>> Start DATA LISTING

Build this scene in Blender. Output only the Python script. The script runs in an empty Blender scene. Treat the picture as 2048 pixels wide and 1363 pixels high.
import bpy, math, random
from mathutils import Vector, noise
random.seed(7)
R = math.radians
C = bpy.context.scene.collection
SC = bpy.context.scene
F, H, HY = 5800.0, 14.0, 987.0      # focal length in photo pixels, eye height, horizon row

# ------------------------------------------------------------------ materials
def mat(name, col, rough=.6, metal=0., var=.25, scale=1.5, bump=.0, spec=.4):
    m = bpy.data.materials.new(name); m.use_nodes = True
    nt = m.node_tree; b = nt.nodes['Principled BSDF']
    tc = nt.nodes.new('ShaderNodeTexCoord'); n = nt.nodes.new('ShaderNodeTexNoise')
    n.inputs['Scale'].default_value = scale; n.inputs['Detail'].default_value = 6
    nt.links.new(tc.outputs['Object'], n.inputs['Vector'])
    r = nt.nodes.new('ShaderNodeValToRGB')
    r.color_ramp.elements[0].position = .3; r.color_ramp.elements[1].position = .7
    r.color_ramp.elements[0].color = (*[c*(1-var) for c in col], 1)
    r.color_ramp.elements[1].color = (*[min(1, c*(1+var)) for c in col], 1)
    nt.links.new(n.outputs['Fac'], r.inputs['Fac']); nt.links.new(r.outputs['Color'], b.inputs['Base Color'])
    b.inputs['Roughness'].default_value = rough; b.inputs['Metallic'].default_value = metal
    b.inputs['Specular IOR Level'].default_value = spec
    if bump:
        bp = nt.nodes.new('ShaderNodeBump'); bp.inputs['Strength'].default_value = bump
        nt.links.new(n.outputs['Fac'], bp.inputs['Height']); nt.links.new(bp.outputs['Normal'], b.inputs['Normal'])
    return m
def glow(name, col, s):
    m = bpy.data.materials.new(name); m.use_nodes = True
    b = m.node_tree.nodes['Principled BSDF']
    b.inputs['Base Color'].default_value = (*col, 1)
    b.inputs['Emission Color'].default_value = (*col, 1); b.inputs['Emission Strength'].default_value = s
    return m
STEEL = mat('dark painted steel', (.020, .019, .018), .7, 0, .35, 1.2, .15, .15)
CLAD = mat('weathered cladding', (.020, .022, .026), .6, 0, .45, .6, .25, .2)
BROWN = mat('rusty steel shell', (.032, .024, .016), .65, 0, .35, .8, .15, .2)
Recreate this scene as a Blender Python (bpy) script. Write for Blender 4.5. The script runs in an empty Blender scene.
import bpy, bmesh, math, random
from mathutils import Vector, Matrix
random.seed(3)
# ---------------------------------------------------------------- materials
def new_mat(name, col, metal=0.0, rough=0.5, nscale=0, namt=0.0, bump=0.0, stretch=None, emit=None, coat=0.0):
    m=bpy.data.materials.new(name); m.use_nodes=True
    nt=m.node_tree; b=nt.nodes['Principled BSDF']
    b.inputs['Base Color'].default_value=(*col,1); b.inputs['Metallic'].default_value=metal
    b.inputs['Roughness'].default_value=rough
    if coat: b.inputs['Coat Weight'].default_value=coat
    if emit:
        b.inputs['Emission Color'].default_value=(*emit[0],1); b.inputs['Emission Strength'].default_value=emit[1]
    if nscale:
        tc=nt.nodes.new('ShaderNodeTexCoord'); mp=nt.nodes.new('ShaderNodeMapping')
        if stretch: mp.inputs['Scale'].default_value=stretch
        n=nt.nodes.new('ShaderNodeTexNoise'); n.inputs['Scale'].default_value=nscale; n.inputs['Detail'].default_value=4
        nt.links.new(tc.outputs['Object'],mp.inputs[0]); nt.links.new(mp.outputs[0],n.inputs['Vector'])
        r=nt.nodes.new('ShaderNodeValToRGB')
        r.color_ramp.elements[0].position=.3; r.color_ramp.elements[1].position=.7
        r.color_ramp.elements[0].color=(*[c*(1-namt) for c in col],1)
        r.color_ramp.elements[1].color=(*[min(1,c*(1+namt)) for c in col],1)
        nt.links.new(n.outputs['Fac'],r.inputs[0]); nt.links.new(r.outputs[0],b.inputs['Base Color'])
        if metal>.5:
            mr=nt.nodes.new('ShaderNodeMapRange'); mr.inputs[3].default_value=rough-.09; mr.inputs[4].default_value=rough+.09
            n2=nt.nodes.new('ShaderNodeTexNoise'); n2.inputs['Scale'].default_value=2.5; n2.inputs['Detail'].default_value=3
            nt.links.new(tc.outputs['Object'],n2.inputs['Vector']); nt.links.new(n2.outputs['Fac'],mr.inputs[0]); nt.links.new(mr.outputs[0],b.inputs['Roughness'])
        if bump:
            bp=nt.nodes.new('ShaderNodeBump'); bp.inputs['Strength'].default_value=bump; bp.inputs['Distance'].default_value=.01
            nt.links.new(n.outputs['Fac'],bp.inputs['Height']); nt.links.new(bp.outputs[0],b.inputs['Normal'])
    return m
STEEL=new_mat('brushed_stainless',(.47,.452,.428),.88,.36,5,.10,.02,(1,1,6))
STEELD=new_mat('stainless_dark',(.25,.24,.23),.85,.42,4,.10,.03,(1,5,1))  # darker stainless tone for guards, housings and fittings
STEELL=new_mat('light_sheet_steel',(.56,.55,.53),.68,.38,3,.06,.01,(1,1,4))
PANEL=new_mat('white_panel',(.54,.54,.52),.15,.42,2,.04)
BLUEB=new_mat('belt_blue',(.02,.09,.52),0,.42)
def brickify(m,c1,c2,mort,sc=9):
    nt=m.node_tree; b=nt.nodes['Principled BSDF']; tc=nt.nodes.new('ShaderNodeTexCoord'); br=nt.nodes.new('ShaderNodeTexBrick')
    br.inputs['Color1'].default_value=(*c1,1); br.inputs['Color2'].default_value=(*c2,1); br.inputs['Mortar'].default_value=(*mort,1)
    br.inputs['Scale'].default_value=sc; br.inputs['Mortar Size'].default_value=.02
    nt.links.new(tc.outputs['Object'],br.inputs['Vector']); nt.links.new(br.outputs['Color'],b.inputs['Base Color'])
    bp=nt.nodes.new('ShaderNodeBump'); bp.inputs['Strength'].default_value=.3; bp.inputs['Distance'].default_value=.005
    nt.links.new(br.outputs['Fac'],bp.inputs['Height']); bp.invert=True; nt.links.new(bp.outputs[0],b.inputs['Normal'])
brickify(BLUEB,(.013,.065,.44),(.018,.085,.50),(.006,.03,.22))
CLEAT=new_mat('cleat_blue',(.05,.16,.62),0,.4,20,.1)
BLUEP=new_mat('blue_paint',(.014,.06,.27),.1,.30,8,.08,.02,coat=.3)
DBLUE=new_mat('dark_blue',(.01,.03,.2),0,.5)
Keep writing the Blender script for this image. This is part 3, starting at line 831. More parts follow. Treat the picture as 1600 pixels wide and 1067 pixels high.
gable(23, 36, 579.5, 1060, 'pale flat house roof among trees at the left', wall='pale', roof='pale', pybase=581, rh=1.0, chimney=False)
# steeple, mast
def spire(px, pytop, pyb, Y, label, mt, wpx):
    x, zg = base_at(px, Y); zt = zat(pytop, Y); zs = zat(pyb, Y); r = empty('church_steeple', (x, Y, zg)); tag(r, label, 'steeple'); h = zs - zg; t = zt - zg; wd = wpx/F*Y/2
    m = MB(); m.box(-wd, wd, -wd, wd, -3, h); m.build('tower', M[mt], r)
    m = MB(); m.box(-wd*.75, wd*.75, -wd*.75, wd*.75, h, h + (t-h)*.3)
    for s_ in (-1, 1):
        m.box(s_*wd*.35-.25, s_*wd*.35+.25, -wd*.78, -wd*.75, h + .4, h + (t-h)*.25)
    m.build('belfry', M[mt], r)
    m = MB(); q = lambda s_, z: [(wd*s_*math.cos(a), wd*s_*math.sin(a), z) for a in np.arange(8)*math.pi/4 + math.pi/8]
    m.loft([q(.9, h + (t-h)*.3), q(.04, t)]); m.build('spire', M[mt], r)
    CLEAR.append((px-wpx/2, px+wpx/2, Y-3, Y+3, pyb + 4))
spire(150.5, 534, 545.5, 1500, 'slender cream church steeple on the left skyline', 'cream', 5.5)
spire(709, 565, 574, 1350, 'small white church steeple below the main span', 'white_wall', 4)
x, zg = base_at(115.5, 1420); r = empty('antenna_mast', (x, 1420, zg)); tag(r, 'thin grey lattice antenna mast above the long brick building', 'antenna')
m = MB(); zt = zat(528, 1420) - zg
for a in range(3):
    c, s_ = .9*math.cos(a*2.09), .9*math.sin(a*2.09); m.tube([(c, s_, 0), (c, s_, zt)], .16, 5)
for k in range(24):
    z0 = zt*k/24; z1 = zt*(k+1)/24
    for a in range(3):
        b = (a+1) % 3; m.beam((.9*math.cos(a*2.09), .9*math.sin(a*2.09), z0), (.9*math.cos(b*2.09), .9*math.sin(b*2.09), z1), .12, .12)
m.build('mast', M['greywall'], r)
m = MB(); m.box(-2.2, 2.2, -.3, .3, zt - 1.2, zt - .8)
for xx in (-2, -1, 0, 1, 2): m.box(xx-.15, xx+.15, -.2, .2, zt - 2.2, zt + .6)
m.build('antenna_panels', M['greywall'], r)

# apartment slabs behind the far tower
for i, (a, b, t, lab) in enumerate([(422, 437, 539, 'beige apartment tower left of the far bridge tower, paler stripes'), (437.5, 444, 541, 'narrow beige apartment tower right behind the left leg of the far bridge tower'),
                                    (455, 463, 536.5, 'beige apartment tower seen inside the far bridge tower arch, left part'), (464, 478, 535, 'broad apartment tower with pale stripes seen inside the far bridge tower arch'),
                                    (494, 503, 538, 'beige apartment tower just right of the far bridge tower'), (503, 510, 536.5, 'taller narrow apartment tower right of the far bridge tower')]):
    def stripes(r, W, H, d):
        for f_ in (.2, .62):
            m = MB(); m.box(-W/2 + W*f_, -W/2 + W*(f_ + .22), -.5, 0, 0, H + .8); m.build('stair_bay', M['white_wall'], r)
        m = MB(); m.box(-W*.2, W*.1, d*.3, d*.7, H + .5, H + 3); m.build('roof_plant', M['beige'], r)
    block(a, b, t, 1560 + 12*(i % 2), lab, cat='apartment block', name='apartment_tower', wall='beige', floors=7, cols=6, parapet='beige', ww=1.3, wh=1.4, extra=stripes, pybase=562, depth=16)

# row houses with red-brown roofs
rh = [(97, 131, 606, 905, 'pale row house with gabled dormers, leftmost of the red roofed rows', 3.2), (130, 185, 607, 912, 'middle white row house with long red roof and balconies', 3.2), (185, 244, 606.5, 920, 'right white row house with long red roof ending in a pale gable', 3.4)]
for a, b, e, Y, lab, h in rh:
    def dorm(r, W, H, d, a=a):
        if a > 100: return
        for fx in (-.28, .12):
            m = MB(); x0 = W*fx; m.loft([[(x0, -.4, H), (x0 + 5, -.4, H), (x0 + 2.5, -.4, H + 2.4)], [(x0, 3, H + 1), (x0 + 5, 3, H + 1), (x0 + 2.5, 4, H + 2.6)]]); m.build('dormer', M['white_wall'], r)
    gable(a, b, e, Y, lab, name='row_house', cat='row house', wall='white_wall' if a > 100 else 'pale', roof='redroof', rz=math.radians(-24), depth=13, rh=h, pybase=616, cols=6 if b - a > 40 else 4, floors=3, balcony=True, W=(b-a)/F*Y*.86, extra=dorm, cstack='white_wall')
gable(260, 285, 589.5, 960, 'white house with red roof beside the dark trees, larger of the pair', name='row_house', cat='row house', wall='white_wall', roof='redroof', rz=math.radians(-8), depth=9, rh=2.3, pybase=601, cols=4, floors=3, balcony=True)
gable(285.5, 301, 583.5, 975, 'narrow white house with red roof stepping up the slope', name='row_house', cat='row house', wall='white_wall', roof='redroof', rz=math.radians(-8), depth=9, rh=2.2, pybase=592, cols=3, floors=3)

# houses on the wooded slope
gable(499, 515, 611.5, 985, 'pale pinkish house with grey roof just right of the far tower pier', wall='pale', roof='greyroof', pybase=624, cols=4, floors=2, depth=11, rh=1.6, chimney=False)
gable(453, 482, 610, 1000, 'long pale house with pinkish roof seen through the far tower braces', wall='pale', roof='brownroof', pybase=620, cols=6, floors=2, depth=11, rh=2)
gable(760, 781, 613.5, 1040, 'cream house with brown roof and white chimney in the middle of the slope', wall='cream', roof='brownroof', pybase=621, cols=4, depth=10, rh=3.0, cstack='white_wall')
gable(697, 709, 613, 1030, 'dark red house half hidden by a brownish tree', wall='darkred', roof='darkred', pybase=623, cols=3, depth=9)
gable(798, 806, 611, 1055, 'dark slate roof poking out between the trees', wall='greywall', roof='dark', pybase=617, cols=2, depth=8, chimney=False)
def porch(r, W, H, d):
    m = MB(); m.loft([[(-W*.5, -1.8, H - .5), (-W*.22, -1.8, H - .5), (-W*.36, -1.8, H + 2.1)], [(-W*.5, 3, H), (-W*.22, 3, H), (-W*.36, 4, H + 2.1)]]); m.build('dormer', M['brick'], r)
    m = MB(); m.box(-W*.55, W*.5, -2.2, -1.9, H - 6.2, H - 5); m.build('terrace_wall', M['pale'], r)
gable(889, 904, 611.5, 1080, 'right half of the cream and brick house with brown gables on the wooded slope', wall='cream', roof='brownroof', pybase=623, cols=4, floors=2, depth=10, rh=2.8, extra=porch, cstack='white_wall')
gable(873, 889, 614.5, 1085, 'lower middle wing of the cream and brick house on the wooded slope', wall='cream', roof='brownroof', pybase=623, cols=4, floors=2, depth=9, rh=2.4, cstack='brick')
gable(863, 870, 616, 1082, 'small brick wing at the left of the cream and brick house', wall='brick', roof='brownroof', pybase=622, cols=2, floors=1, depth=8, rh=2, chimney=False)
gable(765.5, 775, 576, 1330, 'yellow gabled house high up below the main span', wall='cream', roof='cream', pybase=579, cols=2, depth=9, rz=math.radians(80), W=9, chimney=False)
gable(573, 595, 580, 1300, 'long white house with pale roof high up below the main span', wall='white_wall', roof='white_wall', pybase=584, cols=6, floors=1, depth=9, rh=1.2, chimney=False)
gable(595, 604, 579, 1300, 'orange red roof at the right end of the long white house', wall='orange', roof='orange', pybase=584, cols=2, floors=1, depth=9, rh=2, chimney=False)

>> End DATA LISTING

> [EXERCISE]: Your task is to repeat exactly the lines from the one that contains "STEEL = mat('dark" through the one that contains "BROWN = mat('rusty", with both end lines included.

> [CORRECT ANSWER]:
STEEL = mat('dark painted steel', (.020, .019, .018), .7, 0, .35, 1.2, .15, .15)
CLAD = mat('weathered cladding', (.020, .022, .026), .6, 0, .45, .6, .25, .2)
BROWN = mat('rusty steel shell', (.032, .024, .016), .65, 0, .35, .8, .15, .2)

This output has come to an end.